Coal mining employment falls, wind energy capacity rises

by Jeff Della Rosa ([email protected]) 739 views 

Coal mining employment has declined in the past decade as coal demand has fallen, according to the U.S. Energy Information Administration (EIA). Most U.S. coal is consumed in the electric power sector, and it has faced rising competition from electric generation from natural gas and
renewable technologies such as solar and wind.

Meanwhile, onshore wind capacity that has been installed in the United States exceeded 100 gigawatts as of the end of September 2019, according to the EIA. More than half of that amount has been installed since the start of 2012. The oldest wind turbines that are still operating were installed as early as 1975.

As of the third quarter of 2019, 41 states had at least one installed wind turbine. Texas has the most capacity, at 26.9 gigawatts, and is followed by Iowa, Oklahoma and Kansas. These states accounted for half of the total wind capacity installed in the United States. By December 2019, 7.2 gigawatts of capacity is expected to start operating. Another 14.3 gigawatts of wind capacity is projected to start operating in 2020. Capacity would rise to 122 gigawatts by the end of next year if the capacity comes online as expected.

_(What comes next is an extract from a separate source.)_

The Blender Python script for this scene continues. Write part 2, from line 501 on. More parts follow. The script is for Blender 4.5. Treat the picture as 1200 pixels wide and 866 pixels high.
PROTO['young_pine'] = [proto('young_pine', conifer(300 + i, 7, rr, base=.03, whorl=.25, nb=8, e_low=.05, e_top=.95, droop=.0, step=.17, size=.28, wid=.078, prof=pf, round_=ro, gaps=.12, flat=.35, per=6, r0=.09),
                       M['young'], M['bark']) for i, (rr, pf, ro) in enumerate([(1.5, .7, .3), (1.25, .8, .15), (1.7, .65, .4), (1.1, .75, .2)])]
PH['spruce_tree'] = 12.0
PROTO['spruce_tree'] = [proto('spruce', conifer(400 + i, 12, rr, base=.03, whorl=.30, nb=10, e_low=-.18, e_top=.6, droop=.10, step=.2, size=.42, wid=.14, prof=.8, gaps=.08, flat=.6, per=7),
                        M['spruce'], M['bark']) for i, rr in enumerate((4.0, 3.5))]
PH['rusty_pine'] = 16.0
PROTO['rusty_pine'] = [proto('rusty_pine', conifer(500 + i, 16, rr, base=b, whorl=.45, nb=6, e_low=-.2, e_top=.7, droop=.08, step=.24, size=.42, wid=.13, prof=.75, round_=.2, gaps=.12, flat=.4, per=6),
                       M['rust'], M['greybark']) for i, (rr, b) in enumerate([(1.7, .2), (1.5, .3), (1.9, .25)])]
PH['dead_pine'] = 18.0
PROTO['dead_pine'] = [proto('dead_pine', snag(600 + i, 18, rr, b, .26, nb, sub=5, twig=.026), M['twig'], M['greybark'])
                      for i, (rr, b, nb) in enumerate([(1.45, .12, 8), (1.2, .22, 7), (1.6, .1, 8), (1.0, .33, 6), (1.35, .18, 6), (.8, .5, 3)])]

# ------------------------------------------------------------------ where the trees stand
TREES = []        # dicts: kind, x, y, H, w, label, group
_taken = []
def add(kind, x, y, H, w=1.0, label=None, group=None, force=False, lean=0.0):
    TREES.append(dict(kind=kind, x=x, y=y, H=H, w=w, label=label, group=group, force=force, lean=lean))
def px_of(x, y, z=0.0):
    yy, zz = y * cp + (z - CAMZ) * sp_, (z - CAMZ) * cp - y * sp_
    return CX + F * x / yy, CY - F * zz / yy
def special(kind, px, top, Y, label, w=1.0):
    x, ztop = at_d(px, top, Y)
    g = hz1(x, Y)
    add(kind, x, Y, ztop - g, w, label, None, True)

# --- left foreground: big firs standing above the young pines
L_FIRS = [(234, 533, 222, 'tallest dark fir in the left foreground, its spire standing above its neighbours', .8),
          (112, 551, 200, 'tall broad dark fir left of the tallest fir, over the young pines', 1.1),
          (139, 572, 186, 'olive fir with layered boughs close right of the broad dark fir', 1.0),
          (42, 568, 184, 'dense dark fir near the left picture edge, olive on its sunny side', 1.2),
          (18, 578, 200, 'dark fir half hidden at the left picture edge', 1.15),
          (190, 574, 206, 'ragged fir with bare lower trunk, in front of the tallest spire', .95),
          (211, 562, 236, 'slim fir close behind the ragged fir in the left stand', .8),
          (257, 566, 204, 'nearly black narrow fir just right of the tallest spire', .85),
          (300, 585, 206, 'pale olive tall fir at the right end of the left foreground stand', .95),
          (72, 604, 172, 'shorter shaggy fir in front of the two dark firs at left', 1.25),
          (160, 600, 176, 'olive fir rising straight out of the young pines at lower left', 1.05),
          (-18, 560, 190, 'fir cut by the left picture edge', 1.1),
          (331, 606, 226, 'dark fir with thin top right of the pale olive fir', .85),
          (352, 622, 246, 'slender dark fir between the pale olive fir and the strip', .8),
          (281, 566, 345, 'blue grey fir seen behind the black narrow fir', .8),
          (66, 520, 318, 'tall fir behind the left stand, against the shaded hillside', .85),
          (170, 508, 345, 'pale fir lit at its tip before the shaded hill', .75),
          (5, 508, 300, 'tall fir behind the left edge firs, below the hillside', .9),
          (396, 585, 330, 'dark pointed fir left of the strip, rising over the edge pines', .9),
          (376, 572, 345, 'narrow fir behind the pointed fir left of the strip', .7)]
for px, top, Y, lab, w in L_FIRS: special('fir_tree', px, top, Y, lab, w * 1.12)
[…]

While wind energy capacity increases, employment in the coal mining industry has fallen from a high of 92,000 employees in 2011 to 54,000 employees in 2018, according to the EIA. U.S. coal production reached a peak of 1.2 billion tons from 1,458 mines in 2008. By 2018, it declined to 756 million tons from 679 mines. Much of the production decline was in the Appalachian region. More than half of the mines in the region have closed since 2008, and production fell from 390 million tons in 2008 to 200 million tons in 2018.

Smaller mines have had more difficulty competing in the existing market and have been the first to close. Appalachian mines tend to be smaller than those in the Interior and Western regions and use more labor-intensive underground mining techniques, as opposed to machinery-intensive longwall mining and surface mining operations.

Overall coal labor productivity rose to 6.2 tons per labor hour in 2018, from 5.2 tons in 2011, as smaller, less productive mines decreased operations or closed.